Patrzymy na to jako na zagrożenie dla nas oraz działania, które zagrażają naszym interesom i naszemu bezpieczeństwu - powiedział rzecznik prezydenta Władimira Putina.

Ocenił, że każdy kraj "może i będzie postrzegać negatywnie" wzmacnianie obecności wojskowej obcego państwa w pobliżu swoich granic. Właśnie w ten sposób to postrzegamy - wyjaśnił.

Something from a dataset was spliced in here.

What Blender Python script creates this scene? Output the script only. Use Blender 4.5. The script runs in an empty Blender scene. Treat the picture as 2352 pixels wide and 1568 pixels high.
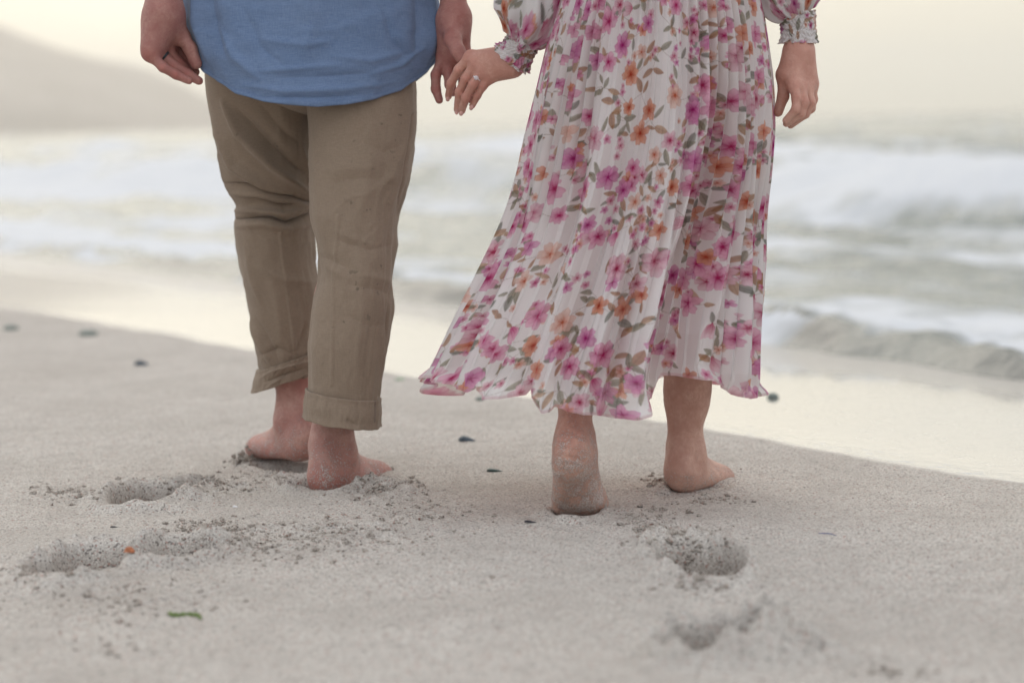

Zauważając, że "kraj trzeci wzmacnia swoją obecność wojskową" w pobliżu europejskich granic Rosji, rzecznik Kremla podkreślił: "to nawet nie państwo europejskie". Ocenił, że liczebność kontyngentu nie odgrywa istotnej roli. Tysiąc czy dziesięć tysięcy - chodzi o wzmacnianie obecności wojskowej, nic więcej nie można dodać - podsumował.

W sprawie obecnego rozmieszczania sił USA w Europie wypowiedział się również wiceminister spraw zagranicznych Rosji Aleksiej Mieszkow. Ocenił ten krok jako "czynnik destabilizujący dla całokształtu bezpieczeństwa europejskiego". Mieszkow zarzucił też NATO "próby zasłaniania się tak zwaną zasadą rotacyjności".

W zeszłym tygodniu rozpoczął się w niemieckim porcie Bremerhaven wyładunek sprzętu Pancernej Brygadowej Grupy Bojowej (ABCT) sił zbrojnych USA. Do Polski zaczęli przybywać żołnierze amerykańscy na pierwszą, dziewięciomiesięczną zmianę w ramach operacji Atlantic Resolve.

W czwartek konwój amerykańskich żołnierzy, udających się do Żagania, wjechał z Niemiec do Polski przez Olszynę w Lubuskiem. Zgodnie z decyzjami szczytu NATO amerykańska grupa brygadowa wzmocni bezpieczeństwo wschodniej flanki NATO. Z Polski część elementów ABCT trafi do innych lokalizacji w Europie Środkowej i Wschodniej.